There is nothing wrong with your television set. Do not attempt to adjust the picture. We are controlling the transmission.
I remember being a little kid and “The Outer Limits” frightening me all to pieces. And when I say scared, I mean literally cowering behind my father’s Laz-E-Boy recliner making little wimpering noises.
It had something to do with the new black and white TV set (second-hand from my father’s brother) and monsters on the screen coming to get me. Go figure.
But now I’m a full grown man so I should make it a point to revisit the series to see what it was all about.
*feels onset of panic attack*
*changes mind*
*wipes sweat from brow*
*takes deep cleansing breath*
*telephones Dr. Chomsky*
Robert Culp stars as Trent. Cool!
Remember "I Spy?"
That's also where some of the movie Blade Runner was filmed.
An episode of "The Six Million Dollar Man" was filmed there in 1978.

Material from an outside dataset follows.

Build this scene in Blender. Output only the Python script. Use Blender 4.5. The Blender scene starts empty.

I love that episode. The Outer Limits was sort of the poor cousin to the Twilight Zone. Every so often there would be an episode, like this one, which would send shivers down your spine. It's rather cool that you can find these episodes on YouTube.
Bissage--
I remember watching "Alien" while chowing down on spaghetti and thinking, "Huh, I guess I'm not really greatly affected by images on screen."
Different generations.
[B]lake, I agree with Tibore. Everything I need to know in life I learned from cartoons.

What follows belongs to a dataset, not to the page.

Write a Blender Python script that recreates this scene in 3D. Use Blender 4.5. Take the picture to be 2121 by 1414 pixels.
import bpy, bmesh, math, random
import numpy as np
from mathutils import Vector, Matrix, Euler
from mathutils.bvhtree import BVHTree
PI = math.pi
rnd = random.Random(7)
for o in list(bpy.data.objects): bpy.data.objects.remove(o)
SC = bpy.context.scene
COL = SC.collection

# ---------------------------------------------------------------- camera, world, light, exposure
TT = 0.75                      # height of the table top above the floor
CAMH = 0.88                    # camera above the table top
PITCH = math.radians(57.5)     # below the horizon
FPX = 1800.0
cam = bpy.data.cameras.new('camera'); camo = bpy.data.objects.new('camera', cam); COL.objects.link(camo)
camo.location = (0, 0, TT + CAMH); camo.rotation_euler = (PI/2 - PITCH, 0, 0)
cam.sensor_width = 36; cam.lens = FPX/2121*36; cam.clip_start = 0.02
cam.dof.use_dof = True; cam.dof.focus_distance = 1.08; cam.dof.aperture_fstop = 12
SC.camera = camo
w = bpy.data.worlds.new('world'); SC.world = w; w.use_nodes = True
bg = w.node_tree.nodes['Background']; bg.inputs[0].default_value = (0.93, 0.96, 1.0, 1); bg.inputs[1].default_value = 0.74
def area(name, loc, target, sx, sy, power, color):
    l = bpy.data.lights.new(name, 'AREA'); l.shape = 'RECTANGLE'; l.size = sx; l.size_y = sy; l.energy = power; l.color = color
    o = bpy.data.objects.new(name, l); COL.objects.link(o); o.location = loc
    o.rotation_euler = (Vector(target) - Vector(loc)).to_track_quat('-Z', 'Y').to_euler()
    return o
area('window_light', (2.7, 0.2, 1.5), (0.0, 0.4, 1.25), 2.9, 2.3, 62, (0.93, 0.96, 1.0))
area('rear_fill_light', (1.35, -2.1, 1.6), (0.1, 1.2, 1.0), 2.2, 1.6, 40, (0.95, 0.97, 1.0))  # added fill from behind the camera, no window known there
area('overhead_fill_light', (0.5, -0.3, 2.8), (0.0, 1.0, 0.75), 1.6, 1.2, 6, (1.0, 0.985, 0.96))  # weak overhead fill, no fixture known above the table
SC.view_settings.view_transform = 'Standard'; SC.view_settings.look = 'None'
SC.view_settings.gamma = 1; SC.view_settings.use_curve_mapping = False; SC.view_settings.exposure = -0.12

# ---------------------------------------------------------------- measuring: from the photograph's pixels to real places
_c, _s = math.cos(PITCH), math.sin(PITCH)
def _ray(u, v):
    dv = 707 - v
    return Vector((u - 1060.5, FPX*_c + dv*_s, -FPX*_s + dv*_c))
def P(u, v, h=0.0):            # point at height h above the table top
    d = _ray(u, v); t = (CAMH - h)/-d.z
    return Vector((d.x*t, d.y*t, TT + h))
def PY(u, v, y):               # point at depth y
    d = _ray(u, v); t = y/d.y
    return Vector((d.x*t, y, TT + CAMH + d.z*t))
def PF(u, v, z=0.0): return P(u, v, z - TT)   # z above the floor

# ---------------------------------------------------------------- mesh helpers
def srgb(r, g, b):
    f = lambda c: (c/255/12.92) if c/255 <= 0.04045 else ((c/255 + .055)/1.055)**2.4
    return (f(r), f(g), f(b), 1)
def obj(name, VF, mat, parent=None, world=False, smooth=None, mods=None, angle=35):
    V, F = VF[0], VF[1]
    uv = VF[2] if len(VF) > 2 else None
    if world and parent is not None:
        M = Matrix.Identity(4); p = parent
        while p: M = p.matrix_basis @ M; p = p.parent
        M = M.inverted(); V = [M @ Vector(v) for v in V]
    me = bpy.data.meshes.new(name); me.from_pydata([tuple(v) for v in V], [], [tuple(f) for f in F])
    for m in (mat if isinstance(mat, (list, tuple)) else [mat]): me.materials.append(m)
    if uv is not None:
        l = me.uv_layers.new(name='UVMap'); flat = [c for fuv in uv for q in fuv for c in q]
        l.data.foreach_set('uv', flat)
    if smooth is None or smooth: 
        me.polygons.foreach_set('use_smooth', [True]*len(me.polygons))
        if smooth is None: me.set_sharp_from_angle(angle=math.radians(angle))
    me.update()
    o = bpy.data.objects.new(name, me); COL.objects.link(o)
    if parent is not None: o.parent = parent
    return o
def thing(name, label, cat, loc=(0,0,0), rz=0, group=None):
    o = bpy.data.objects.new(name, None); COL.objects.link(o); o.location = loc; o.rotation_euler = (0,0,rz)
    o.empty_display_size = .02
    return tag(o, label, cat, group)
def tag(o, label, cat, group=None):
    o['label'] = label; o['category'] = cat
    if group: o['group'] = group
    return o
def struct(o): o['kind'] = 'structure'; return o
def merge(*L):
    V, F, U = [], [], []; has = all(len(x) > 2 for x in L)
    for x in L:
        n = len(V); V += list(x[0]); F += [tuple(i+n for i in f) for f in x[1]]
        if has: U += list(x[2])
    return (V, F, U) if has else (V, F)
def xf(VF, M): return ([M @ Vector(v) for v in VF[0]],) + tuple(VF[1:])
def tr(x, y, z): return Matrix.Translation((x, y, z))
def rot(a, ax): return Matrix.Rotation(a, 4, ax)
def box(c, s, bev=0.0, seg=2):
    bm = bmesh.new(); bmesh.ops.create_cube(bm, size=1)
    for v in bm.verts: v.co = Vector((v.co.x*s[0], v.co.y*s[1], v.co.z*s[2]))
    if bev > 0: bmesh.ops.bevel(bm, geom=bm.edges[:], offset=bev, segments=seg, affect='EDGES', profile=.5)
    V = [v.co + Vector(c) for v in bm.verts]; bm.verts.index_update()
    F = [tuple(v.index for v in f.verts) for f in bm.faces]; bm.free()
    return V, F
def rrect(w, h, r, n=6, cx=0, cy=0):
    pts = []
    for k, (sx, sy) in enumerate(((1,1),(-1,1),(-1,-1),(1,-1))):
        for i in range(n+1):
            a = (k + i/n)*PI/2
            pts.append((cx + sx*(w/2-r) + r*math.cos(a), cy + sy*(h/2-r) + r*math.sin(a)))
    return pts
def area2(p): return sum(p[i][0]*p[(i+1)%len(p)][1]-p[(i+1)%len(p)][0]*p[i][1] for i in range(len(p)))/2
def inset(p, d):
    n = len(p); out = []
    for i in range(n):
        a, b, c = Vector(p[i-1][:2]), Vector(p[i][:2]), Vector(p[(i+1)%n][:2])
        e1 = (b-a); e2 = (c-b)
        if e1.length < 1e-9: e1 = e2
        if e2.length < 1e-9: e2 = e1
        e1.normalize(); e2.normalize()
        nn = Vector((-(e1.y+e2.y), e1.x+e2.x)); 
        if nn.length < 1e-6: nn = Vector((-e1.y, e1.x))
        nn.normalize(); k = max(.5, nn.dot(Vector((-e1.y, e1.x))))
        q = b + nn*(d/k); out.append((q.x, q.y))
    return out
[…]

Perhaps the most important lesson of all was that, yes, there is such a thing as progress.
In one episode of "The Simpsons", Lisa represented the squeamish sensibility of the media scolds of the 1960s and 70s and she shrinked away from an "Itchy and Scratchy" cartoon because it was too horrible.

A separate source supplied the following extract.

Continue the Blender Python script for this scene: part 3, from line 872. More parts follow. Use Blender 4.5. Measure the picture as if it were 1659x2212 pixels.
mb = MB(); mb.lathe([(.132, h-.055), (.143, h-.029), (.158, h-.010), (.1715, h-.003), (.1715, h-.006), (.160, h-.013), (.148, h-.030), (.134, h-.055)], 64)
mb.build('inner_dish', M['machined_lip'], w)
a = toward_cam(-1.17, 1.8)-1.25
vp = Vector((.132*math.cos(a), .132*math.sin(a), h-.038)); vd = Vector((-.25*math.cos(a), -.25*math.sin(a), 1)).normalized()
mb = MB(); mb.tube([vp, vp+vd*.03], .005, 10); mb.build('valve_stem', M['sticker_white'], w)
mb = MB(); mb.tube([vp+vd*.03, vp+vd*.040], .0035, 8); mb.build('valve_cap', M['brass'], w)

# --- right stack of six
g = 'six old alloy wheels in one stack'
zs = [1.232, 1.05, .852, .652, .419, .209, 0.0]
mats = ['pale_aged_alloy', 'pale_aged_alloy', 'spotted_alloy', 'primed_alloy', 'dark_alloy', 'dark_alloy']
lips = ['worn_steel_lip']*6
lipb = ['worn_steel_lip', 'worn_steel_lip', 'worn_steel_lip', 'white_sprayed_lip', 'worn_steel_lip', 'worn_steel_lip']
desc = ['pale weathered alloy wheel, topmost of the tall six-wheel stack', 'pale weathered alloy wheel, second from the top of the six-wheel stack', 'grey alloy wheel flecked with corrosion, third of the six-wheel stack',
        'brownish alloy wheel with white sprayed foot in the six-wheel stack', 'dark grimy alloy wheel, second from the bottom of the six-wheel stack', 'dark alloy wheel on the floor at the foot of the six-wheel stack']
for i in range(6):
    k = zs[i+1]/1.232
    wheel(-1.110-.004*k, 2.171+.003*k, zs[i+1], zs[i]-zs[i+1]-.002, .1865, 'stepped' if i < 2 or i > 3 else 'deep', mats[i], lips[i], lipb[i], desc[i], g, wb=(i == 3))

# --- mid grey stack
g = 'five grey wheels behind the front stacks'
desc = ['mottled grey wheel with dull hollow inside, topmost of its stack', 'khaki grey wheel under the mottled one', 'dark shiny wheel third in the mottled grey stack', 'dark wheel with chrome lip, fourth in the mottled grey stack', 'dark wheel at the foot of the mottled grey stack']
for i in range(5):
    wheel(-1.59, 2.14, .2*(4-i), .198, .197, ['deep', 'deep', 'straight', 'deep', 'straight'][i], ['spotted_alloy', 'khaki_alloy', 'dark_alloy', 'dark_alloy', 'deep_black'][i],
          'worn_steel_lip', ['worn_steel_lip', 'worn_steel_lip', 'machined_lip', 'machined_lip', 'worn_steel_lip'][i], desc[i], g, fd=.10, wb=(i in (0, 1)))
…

But Bart encouraged her: "If you don't watch the violence, you'll never get desensitized to it!"
Ha!
And with that . . . I can face the future secure in the knowledge that things are getting better all the time.
Better. Better. Beeeeeetter.
Getting so much better all the time!
That is probably my favorite episode of the original series (at least of the ones I've seen when they were finally reissued years ago)
The script writer Harlan Ellison later sued James Cameron, the director of "Terminator," for ripping off his time travel concept, either for this show or for the Outer Limits episode "Soldier."
Qarlo Kobregni, Dee N Dee O!
Oops, my bad.
Apparently, Ellison never sued, but threatened to, and Cameron settled.
Can't let this go without mentioning three other marvelous episodes...."The Inheritors"—a two-parter; Robert Duvall plays a war vet with a mysterious brain wound. Along with other injured vets, he kidnaps handicapped children for an apparently diabolical purpose. "A Feasibility Study" is a highly coded early 1960s Christian anti-slavery parable whose climax takes place in a church.
Show suffered from the monster-of-the-week syndrome foisted upon it by ABC and a change of producers after the first season. Way ahead of its time.
The most flipped out episode "The Forms of Things Unknown" stars Vera Miles. Shades of 'Diabolique.'
best sci-fi show ever. Twilight Zone is ok but nowhere near as interesting.
one word -- Zandi.
Misfits.
And still relevant today.
Are these not "The Hundred Days of the Dragon?"
"...candidate for the presidency of the United States, predicted by every poll, survey, and primary to be the certain winner in the forthcoming election..."
But....but! He's a ChiCom double!
You gotta love the Nixonesque VP hero.
Unlike "The Twilight Zone", "The Outer Limits" had a pretty good remake in the '90s.
"The Twilight Zone"'s first remake in the '80s was pretty interesting but petered out quickly. The 2002 remake was DOA.
TZ remade that great episode in which a lady is assaulted (or raped, it's not clear in the original), and she and her husband go looking for the villain.
Finally, she points him out. "There! That's him!" she says. The husband follows him into his hotel room and kills him.
Then, when he goes back to the car and drives away, his wife sees a man on the street and shouts, "There! That's him."
Only then does the husband realize that his wife is insane.
George,
Twilight Zone? That sounds more like an Alfred Hitchcock Presents (which was also remade in the '80s, somewhat successfully, with colorized Hitch intros).